**EXERCISE GOAL**
From the first line of the data below, copy each line up to the one containing "sc = bpy.context.scene", and include that line too.
● ● ● ● ●
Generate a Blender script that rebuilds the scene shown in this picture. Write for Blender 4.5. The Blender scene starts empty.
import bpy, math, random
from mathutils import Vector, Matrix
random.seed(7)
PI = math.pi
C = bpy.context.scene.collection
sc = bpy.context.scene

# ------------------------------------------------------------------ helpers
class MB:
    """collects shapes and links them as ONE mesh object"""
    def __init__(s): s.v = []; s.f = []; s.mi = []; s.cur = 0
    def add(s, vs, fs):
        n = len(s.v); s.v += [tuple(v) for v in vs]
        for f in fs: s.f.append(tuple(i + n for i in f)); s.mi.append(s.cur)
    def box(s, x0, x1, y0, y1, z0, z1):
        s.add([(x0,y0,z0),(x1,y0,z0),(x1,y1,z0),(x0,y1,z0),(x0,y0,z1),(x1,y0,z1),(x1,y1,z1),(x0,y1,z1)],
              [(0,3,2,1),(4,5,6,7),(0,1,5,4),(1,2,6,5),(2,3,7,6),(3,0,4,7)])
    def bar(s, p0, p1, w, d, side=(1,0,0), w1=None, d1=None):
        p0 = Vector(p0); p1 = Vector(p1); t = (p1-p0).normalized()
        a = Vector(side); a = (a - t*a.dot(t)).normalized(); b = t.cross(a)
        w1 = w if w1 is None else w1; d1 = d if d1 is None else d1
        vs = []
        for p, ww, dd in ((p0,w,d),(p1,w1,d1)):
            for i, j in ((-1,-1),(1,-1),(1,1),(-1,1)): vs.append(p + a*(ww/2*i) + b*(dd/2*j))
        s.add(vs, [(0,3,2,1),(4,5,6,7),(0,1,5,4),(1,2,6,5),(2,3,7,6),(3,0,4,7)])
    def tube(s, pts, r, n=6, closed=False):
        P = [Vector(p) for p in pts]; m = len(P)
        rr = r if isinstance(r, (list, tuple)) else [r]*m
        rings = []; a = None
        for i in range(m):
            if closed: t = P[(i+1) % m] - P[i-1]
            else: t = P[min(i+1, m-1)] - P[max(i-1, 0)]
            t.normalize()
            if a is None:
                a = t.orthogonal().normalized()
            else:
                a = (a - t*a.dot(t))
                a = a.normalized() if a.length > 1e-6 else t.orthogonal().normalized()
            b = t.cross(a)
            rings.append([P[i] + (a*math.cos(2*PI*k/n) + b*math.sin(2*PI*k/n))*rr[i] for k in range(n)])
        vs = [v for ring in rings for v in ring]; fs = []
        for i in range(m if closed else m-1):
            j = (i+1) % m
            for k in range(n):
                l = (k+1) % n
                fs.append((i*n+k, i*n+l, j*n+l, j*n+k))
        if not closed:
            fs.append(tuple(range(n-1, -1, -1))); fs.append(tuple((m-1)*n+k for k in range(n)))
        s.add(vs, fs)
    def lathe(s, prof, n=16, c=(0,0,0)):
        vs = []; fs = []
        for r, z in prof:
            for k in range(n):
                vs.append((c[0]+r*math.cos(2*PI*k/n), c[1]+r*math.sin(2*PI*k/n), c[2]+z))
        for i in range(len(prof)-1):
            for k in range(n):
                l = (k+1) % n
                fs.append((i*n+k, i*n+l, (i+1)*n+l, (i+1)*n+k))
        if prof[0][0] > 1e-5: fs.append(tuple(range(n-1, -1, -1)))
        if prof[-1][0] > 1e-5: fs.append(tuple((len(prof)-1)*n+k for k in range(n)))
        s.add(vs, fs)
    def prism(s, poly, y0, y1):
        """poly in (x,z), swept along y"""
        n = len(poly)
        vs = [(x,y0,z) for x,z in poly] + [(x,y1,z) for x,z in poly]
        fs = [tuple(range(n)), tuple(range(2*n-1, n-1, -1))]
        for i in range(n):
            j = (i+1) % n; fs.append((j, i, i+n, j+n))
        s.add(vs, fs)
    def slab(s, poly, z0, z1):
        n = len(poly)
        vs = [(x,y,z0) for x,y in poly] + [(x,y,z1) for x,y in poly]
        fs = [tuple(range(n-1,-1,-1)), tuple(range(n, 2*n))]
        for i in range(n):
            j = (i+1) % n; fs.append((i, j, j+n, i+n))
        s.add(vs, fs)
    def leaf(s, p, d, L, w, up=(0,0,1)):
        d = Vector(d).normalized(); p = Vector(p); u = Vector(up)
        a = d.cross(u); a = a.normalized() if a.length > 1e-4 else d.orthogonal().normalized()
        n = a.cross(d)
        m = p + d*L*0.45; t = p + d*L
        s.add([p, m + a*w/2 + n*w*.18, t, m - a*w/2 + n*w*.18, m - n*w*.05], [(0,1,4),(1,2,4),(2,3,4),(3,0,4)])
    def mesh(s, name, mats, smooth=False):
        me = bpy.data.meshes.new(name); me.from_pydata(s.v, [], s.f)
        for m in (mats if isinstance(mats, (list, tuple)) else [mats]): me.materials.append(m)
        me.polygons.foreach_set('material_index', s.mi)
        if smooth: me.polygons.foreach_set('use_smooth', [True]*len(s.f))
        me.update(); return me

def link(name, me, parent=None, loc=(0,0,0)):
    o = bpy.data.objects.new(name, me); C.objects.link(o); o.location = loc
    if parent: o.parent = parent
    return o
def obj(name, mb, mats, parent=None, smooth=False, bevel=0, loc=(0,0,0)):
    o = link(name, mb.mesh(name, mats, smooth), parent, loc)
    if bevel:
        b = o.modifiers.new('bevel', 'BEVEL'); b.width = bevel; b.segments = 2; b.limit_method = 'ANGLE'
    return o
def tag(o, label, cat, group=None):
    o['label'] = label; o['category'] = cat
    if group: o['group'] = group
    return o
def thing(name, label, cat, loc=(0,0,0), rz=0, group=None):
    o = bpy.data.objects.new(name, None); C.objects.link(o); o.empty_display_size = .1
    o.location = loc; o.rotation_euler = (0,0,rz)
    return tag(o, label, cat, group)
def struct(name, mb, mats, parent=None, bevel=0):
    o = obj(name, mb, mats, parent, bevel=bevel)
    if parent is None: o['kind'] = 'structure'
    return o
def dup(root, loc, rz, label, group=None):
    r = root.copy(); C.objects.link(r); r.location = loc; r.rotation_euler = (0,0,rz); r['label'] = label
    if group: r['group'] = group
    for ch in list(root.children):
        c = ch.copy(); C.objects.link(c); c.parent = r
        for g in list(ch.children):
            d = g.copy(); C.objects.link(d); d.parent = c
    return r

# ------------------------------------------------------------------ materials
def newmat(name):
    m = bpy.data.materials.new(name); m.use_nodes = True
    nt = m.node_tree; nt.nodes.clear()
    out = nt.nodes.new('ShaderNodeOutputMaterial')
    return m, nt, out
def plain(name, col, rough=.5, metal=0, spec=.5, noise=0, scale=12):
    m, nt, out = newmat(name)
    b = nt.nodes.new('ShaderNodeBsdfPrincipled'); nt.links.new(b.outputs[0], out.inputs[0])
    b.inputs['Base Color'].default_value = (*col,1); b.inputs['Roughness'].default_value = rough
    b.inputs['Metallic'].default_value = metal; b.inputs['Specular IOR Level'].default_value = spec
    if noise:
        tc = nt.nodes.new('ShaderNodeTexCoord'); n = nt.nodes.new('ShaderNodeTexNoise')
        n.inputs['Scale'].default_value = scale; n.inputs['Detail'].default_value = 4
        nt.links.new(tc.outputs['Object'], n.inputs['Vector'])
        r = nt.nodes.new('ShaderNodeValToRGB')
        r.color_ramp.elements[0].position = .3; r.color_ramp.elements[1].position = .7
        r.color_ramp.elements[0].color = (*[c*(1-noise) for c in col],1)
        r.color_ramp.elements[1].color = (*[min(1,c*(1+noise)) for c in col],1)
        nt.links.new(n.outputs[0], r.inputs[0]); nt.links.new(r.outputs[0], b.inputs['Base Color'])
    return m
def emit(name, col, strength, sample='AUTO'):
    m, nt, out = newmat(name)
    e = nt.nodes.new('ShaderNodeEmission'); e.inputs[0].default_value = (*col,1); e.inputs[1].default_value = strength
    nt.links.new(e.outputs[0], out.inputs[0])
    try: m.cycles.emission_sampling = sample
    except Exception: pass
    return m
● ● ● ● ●
**RESPONSE TO THIS TASK**
Generate a Blender script that rebuilds the scene shown in this picture. Write for Blender 4.5. The Blender scene starts empty.
import bpy, math, random
from mathutils import Vector, Matrix
random.seed(7)
PI = math.pi
C = bpy.context.scene.collection
sc = bpy.context.scene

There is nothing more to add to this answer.